Эзотерические кружки сильны именно атмосферой. Понимаете, как в алхимии — как говорит Остромов — важно не то, что у вас получается в результате соединения веществ. В алхимии важны те приключения, которые вы претерпеваете в процессе сбора всех этих прекрасных веществ: ворона крыло, артишоковый лист,— все, что я люблю по рассказу Нины Катерли «Волшебное зелье».

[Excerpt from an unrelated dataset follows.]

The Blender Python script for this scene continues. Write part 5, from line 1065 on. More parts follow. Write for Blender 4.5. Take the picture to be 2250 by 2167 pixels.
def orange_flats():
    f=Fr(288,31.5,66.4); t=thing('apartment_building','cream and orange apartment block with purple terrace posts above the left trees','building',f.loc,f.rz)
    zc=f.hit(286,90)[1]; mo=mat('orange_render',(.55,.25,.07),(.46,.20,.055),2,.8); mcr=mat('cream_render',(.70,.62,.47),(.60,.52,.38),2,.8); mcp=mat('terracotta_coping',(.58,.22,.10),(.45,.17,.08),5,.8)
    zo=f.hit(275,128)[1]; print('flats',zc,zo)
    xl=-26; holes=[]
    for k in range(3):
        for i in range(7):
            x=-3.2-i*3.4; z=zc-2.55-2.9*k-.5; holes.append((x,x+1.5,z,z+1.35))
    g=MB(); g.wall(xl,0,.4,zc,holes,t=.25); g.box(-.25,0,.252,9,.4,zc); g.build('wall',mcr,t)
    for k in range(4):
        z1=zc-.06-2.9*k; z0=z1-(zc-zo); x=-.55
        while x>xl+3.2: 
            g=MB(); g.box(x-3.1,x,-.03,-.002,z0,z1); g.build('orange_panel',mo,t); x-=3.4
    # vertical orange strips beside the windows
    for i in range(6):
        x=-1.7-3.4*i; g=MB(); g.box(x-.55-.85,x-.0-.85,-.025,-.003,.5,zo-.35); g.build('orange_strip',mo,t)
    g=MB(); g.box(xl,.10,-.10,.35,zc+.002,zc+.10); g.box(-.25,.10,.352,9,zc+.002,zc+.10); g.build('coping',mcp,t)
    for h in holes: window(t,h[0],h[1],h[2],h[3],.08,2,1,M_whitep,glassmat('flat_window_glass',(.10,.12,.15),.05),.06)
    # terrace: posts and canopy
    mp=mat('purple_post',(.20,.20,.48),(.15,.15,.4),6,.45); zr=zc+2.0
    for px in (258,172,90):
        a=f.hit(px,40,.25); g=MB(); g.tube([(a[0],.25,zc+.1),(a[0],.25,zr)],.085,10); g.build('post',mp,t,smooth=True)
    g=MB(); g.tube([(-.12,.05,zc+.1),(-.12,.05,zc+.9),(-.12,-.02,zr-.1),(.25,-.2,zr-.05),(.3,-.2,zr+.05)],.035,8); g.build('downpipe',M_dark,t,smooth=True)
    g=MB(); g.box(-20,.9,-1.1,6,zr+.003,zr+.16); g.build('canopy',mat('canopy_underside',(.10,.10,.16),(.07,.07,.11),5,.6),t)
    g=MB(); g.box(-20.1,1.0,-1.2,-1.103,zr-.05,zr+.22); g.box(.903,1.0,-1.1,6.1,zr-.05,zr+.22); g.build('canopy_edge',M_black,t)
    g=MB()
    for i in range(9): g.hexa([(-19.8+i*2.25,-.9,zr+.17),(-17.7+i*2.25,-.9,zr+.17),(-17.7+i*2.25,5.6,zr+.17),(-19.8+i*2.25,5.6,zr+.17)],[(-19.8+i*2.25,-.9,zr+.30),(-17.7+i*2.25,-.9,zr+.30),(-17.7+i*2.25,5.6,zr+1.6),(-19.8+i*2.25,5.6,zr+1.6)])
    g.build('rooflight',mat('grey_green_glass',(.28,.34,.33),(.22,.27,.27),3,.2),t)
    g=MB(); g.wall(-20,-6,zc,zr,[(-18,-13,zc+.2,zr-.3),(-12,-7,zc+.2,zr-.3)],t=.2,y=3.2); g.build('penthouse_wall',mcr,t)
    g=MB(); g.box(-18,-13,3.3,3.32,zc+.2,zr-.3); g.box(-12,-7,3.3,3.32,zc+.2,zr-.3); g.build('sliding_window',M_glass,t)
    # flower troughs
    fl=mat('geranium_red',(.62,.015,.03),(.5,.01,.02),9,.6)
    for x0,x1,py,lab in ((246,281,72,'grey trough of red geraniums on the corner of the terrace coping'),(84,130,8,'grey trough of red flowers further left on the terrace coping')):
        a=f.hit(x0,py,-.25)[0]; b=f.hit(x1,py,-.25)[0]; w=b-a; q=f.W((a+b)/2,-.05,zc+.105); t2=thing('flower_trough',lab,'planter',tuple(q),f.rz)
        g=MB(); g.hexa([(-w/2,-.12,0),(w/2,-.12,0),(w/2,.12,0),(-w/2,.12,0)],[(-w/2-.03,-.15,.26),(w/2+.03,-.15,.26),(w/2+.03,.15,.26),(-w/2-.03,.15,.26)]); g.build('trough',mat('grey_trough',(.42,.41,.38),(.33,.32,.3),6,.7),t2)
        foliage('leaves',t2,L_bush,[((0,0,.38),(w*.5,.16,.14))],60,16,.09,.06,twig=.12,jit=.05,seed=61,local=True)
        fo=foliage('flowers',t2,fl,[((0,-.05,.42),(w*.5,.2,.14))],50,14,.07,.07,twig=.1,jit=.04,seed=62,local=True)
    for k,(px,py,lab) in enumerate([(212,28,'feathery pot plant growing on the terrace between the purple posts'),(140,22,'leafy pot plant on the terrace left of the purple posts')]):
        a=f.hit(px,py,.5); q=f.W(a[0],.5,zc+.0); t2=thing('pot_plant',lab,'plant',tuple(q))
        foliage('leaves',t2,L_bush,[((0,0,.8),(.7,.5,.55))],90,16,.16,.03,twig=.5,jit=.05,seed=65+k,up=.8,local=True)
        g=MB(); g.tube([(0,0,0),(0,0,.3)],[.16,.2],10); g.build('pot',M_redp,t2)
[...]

Кстати, Елена Эфрос, поэт замечательный, тоже в стихах своих очень чувствует эту атмосферу того Петербурга. И я хорошо помню тот Ленинград, в котором работали молодой Попов, молодой Житинский, молодая Катерли. Эти зеленые ночи, эти таинственные непонятные квартиры, этот «Сайгон»,— вот это атмосфера советской мистики, и это аура, конечно, у Пелевина уцелела, только у него она и жива. Ну и еще, конечно, у Тодоровского, но они же ровесники, погодки. Вот, кстати, «Гипноз»… Если кто-то хочет почувствовать атмосферу исчезновения людей (а люди действительно как бы исчезали в никуда, рассасывались), охота за привидениями, эти шабаши на Воробьевых горах (тогда Ленинских, и для меня до сих пор Ленинских по причинам ностальгическим),— это мне понятно чрезвычайно.
Я не могу сказать, что это была здоровая обстановка. Но ведь и Серебряный век тоже был не здоровой обстановкой, а между тем картинка Сомова «Арлекин и смерть» ценна нам не как живопись. Живопись — обычная, такая маньеристская. Но дух Серебряного века по этой репродукции в БВЛ-овском томе «Поэзия Серебряного века» уж как-нибудь запоминается.